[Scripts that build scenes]
────
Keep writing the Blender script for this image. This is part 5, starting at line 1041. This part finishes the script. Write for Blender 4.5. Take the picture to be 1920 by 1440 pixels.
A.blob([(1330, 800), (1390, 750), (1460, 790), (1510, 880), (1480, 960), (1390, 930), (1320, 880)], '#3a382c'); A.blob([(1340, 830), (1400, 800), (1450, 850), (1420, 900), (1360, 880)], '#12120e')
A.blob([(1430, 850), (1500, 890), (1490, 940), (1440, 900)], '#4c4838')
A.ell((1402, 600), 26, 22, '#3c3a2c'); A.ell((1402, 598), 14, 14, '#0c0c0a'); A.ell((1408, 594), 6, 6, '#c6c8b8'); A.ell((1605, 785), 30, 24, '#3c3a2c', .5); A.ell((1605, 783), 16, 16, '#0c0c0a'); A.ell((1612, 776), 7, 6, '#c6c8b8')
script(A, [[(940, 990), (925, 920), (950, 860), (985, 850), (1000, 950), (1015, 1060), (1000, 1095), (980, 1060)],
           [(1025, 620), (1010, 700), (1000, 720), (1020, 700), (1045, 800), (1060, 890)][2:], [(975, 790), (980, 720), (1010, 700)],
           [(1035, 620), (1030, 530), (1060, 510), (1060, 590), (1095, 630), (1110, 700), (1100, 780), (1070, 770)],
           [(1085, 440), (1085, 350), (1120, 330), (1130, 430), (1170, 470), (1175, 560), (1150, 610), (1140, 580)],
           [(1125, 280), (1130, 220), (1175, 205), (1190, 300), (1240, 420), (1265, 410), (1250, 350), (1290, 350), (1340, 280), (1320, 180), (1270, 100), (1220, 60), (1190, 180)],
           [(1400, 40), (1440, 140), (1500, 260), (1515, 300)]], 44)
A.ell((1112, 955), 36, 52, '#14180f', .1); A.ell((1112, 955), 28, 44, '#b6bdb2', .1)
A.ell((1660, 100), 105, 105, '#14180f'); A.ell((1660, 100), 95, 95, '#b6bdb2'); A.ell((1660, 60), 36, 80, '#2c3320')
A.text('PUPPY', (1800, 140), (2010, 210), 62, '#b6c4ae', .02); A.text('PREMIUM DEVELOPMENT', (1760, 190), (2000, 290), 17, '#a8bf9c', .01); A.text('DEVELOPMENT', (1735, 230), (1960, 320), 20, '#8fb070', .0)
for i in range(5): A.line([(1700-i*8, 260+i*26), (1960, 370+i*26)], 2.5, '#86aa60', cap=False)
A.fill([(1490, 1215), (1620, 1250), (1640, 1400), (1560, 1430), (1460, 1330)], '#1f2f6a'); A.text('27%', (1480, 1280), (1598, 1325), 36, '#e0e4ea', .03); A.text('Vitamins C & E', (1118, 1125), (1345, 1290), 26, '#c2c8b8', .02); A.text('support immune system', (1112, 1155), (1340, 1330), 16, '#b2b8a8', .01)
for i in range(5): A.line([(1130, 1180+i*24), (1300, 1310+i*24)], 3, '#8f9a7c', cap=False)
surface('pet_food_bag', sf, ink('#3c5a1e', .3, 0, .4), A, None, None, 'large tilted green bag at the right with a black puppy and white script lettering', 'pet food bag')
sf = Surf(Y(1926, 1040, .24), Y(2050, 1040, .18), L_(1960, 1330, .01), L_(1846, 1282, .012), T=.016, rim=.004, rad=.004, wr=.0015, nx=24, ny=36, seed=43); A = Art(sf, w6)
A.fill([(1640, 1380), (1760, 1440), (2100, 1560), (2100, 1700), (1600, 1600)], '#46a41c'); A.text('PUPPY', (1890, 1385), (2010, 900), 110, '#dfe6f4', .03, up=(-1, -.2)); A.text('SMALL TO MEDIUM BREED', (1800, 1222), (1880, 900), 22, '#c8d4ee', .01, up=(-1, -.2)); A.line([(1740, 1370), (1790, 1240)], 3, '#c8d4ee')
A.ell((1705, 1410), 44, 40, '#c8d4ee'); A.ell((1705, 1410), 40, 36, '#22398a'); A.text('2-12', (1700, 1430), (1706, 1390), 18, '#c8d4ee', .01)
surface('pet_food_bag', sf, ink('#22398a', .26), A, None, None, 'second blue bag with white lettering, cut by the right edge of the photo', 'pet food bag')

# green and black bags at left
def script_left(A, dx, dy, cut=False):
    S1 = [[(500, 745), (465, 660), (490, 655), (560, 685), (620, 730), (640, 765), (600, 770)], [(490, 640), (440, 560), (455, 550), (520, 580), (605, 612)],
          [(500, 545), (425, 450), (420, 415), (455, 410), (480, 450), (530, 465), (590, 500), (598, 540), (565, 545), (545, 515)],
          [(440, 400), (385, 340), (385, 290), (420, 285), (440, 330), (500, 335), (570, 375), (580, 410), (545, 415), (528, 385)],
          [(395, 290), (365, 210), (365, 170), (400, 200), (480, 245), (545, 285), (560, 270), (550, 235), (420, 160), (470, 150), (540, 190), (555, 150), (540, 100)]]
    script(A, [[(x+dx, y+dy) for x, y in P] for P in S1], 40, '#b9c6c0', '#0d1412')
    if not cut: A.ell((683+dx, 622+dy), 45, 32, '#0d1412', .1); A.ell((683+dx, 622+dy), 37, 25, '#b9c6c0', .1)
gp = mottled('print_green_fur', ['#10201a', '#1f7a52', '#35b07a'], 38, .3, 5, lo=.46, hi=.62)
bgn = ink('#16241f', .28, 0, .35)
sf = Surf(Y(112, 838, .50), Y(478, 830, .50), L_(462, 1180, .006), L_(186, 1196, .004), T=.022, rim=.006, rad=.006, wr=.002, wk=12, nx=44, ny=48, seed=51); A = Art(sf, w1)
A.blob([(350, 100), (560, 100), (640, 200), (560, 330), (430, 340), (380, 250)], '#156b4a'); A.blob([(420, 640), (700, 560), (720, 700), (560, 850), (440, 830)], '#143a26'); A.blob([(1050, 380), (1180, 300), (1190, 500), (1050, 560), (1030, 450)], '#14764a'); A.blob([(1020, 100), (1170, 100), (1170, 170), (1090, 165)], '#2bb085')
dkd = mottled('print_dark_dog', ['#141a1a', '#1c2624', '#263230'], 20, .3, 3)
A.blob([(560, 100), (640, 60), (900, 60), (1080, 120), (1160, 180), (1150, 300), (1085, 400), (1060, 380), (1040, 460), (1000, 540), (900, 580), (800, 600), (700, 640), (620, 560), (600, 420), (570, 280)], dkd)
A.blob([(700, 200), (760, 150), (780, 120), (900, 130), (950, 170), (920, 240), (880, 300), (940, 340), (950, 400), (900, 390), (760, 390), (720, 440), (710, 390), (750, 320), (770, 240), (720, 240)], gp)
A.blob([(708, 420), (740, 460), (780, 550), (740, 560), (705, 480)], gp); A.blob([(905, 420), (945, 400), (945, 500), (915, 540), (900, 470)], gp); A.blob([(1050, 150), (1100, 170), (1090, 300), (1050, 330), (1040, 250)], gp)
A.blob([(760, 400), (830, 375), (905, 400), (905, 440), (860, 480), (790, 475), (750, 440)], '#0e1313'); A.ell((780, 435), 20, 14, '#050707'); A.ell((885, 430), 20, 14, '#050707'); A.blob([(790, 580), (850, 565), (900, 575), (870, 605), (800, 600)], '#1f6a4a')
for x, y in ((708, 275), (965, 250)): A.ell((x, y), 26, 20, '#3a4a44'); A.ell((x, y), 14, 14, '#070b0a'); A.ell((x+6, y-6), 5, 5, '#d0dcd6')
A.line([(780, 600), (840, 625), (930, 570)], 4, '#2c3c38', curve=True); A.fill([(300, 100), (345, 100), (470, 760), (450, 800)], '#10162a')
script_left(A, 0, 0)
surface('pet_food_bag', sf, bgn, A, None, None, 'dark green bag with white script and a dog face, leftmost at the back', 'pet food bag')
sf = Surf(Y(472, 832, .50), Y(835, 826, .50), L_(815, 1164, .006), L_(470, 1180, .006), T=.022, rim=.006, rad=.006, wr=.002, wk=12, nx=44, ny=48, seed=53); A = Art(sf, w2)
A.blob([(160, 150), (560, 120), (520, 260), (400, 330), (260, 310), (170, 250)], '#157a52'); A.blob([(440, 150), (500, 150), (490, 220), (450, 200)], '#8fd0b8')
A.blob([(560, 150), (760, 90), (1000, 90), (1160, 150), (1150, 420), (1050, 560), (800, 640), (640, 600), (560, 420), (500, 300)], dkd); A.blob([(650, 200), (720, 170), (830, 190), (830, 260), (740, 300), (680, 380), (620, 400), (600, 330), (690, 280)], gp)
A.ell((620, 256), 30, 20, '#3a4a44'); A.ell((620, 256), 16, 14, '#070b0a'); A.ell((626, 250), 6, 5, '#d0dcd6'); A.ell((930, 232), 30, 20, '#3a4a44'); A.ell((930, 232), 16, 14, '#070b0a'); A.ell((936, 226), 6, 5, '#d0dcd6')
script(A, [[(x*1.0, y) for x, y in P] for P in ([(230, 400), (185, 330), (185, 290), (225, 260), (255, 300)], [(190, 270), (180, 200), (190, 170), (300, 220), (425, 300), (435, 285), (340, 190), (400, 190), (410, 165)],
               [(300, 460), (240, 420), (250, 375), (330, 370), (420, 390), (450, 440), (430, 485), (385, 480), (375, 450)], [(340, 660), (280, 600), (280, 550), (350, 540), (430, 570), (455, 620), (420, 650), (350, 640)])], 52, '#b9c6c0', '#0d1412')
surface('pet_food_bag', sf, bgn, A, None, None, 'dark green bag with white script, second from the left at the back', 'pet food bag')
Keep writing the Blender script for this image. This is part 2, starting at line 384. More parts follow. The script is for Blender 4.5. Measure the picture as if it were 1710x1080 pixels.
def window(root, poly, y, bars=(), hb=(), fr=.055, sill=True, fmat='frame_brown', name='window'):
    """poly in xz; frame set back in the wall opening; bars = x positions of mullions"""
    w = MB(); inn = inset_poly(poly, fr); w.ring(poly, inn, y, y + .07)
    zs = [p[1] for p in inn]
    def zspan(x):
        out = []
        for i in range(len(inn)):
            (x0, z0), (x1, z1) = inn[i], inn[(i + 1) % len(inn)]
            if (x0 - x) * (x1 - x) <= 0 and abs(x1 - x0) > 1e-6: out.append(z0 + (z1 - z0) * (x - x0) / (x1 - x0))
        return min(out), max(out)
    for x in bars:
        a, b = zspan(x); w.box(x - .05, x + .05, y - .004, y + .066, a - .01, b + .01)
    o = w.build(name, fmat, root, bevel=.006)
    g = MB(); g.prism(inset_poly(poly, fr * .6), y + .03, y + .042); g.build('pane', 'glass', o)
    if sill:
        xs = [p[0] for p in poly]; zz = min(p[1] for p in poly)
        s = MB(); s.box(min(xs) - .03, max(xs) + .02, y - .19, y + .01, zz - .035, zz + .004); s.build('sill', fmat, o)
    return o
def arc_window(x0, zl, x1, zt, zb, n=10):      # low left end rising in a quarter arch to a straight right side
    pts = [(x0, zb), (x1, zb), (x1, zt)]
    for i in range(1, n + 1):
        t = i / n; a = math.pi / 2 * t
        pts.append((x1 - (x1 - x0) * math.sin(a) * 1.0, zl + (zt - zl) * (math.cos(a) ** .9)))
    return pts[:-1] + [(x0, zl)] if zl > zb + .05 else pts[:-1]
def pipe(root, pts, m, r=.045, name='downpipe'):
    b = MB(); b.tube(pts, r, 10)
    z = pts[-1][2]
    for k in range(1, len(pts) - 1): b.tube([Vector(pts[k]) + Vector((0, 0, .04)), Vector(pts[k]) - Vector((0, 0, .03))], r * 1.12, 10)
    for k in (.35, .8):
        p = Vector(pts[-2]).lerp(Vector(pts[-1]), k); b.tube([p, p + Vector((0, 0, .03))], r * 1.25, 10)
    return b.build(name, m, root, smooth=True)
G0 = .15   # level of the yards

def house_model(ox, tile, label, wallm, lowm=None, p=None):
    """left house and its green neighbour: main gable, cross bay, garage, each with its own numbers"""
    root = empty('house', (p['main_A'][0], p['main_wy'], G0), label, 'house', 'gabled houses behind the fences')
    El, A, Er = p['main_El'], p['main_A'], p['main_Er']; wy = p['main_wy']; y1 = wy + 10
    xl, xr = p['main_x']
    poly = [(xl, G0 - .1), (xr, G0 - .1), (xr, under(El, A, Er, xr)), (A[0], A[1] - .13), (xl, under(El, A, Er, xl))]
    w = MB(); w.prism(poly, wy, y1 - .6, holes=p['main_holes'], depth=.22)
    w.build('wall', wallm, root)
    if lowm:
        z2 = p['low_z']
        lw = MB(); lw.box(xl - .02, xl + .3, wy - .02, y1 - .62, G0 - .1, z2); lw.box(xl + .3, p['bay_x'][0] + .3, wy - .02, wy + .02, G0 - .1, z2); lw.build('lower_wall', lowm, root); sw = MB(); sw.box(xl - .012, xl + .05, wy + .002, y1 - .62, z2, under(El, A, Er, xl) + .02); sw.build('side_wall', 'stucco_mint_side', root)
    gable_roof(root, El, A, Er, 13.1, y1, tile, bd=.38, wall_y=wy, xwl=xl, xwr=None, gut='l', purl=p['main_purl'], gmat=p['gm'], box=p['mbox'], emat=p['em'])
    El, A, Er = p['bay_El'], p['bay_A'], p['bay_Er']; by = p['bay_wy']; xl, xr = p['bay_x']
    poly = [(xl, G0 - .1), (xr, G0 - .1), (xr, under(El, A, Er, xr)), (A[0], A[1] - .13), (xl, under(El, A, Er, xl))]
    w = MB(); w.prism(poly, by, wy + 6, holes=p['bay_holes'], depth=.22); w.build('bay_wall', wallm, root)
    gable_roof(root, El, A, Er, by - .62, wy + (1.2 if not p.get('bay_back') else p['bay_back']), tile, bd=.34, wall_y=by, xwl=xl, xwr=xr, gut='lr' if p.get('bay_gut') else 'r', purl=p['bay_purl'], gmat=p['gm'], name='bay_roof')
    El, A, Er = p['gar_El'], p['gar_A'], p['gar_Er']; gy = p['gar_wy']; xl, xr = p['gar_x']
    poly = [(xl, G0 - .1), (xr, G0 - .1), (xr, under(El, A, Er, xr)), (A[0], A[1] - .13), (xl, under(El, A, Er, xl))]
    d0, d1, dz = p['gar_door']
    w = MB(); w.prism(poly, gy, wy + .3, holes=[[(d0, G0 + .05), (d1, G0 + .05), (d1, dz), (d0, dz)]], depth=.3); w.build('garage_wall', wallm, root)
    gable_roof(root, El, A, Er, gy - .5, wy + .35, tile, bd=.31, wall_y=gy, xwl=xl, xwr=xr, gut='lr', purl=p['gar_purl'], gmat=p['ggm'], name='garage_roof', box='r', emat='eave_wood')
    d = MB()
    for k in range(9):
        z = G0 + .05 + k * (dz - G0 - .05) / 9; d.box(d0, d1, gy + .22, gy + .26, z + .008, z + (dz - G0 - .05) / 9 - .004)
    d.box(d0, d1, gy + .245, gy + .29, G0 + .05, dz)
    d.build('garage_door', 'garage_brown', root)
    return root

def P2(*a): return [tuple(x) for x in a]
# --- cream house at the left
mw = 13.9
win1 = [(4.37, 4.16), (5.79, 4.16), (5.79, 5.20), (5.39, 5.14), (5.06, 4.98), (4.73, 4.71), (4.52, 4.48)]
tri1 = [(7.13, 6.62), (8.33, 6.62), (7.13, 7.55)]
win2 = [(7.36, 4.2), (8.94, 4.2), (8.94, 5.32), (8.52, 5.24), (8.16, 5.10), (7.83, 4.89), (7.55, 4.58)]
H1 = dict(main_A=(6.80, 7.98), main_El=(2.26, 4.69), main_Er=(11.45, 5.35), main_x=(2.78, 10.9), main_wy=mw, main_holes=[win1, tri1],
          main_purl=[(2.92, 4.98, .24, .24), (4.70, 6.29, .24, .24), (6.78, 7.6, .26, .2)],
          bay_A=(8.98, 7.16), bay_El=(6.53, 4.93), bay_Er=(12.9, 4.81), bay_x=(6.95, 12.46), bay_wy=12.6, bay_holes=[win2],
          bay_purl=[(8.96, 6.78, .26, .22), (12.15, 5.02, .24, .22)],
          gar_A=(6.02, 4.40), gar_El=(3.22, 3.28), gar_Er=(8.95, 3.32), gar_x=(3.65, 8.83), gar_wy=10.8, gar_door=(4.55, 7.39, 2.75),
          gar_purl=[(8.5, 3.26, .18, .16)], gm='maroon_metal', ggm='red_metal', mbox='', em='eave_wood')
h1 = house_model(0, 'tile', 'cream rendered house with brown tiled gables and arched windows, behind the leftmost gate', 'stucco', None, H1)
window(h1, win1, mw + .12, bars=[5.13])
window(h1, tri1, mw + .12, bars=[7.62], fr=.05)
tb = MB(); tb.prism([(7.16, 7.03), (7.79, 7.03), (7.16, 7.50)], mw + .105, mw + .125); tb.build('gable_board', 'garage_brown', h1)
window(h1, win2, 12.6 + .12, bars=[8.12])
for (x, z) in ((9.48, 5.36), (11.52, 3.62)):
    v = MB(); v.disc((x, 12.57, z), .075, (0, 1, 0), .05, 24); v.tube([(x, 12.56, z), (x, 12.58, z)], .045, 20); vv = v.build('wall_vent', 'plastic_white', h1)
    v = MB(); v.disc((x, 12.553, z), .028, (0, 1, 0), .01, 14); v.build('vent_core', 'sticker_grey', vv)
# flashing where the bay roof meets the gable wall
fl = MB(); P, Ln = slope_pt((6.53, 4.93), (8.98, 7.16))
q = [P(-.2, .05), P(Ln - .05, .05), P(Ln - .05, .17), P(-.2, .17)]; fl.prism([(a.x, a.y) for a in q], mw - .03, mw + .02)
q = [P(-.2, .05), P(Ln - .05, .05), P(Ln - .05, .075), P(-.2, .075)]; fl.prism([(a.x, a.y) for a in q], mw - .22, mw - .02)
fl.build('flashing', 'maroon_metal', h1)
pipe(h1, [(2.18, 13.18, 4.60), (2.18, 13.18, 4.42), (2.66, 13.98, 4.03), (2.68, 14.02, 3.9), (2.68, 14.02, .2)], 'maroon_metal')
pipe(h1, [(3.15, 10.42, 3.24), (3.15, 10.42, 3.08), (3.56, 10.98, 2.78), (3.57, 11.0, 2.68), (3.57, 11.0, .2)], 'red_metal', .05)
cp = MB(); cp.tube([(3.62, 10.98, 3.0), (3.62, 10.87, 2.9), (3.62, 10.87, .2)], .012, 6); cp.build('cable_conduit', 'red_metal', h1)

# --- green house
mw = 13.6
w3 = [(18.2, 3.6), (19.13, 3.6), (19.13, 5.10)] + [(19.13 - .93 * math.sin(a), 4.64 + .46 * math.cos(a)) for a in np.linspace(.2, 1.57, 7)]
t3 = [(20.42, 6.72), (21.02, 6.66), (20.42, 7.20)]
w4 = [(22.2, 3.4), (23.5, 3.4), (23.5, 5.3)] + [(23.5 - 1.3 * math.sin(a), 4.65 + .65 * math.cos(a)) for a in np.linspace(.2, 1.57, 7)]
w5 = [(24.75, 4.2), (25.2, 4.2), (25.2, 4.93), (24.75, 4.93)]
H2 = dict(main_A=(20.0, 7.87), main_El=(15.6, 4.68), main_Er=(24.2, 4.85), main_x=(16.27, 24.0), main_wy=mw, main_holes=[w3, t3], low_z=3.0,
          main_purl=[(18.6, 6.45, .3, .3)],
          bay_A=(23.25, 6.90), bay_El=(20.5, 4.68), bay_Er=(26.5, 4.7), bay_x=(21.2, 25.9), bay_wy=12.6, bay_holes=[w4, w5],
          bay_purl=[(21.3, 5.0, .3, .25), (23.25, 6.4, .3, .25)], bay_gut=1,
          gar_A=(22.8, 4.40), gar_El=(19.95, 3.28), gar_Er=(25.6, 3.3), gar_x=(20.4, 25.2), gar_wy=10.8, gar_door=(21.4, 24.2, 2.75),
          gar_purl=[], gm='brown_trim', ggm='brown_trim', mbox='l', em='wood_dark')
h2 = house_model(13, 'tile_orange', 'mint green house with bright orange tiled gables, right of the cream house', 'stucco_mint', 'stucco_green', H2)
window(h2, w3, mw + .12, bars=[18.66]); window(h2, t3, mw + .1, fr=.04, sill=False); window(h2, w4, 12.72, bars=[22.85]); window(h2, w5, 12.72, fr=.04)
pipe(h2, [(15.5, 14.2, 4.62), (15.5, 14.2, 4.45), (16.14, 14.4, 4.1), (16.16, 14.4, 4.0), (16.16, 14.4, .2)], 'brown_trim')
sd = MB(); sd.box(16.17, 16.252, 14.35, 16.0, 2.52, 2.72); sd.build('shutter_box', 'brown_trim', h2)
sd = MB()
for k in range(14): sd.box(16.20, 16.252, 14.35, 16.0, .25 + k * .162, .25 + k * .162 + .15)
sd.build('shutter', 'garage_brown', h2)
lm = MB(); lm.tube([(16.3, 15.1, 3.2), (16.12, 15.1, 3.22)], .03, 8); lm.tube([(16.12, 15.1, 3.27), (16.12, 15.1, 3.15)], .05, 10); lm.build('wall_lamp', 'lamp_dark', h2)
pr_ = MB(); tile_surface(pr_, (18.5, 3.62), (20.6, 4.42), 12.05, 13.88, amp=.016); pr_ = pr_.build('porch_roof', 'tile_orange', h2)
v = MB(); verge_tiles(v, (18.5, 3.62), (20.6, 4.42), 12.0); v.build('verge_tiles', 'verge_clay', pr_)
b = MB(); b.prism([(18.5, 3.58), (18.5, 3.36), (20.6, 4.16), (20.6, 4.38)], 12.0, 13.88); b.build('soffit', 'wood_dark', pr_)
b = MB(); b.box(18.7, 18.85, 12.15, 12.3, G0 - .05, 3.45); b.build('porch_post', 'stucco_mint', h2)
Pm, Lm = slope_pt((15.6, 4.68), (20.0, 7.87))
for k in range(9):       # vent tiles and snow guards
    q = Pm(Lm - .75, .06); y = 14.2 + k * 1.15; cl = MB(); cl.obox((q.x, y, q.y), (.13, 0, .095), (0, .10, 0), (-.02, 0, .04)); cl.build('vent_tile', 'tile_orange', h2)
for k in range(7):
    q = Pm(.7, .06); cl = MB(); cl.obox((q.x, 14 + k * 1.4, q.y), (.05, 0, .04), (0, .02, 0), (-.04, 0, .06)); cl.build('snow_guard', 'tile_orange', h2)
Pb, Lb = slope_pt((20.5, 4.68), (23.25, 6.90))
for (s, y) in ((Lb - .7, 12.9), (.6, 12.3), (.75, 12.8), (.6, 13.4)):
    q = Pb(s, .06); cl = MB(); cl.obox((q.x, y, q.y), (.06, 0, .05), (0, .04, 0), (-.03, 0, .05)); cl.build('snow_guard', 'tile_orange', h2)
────
Your task is to pick out every line with the string "writing" and copy it.

■ Complete response ■
Keep writing the Blender script for this image. This is part 5, starting at line 1041. This part finishes the script. Write for Blender 4.5. Take the picture to be 1920 by 1440 pixels.
Keep writing the Blender script for this image. This is part 2, starting at line 384. More parts follow. The script is for Blender 4.5. Measure the picture as if it were 1710x1080 pixels.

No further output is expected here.